Es beginnt immer gleich – ein Moment der Verbundenheit, des Vertrauens, der Sicherheit. Ich bin voll und ganz da, offen, nahbar, fast schwerelos. Doch dann, fast unmerklich, verändert sich etwas. Ein kleines Zögern, ein nicht erwiderter Blick, ein unbedachtes Wort – und mein inneres Gleichgewicht gerät ins Wanken.
Plötzlich wird alles fragil. Eine unsichtbare Welle der Unsicherheit rollt heran, schwillt an, und bevor ich es überhaupt begreife, hat sie mich erfasst. Mein Körper spannt sich an, meine Gedanken rasen. Ein Flüstern setzt ein, leise, aber eindringlich: Du bist nicht genug. Du hast etwas falsch gemacht. Geh, bevor du gegangen wirst.
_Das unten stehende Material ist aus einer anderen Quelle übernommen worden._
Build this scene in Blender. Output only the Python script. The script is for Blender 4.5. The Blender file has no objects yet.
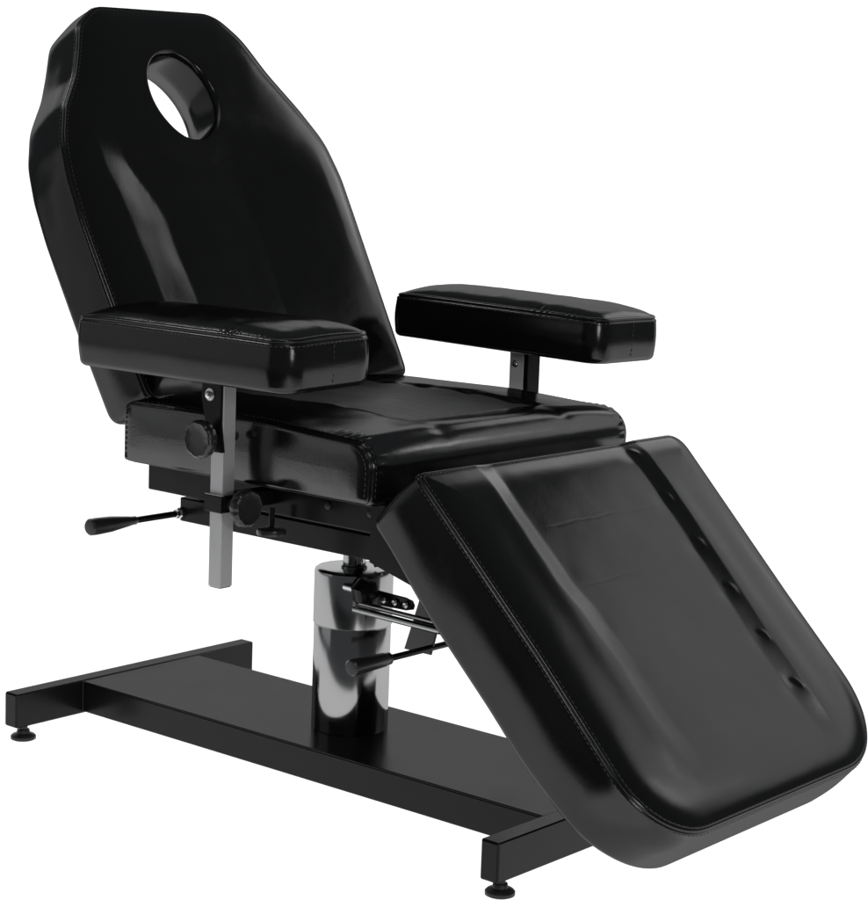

Und dann kommt der Reflex. Ein Schutzmechanismus, der längst tief in mir verankert ist. Ich ziehe mich zurück, bevor ich gestoßen werde. Ich distanziere mich, bevor mich jemand verlässt. Ich sehe plötzlich nur noch das Schlechte, die Fehler, die vermeintlichen Anzeichen für das Unvermeidbare. Ich stoße ab, bevor ich selbst verletzt werden kann.
Und es passiert überall. Nicht nur in der Liebe. In Freundschaften, in der Arbeit, in der Familie. Sobald eine Verbindung zu tief wird, sobald eine Situation zu sehr nach Nähe und Verlässlichkeit riecht, setzt es ein. Ich sehe Distanz, wo keine ist. Ablehnung, wo vielleicht nur Müdigkeit liegt. Und anstatt zu bleiben, renne ich.
Es fühlt sich an wie Kontrolle. Als hätte ich die Zügel in der Hand. Aber in Wahrheit verliere ich jedes Mal etwas. Momente, die hätten bleiben können. Menschen, die vielleicht niemals gegangen wären. Chancen, die ich mir selbst nehme.
Doch da ist auch Hoffnung. Ein Bewusstsein, das wächst. Ein Wissen darum, dass die Angst ein Echo der Vergangenheit ist, nicht der Gegenwart. Und vielleicht, eines Tages, kann ich stehen bleiben, wenn die Welle kommt. Vielleicht lerne ich, dass nicht jeder Schritt auf mich zu eine Bedrohung ist. Vielleicht lerne ich, nicht immer zuerst zu gehen.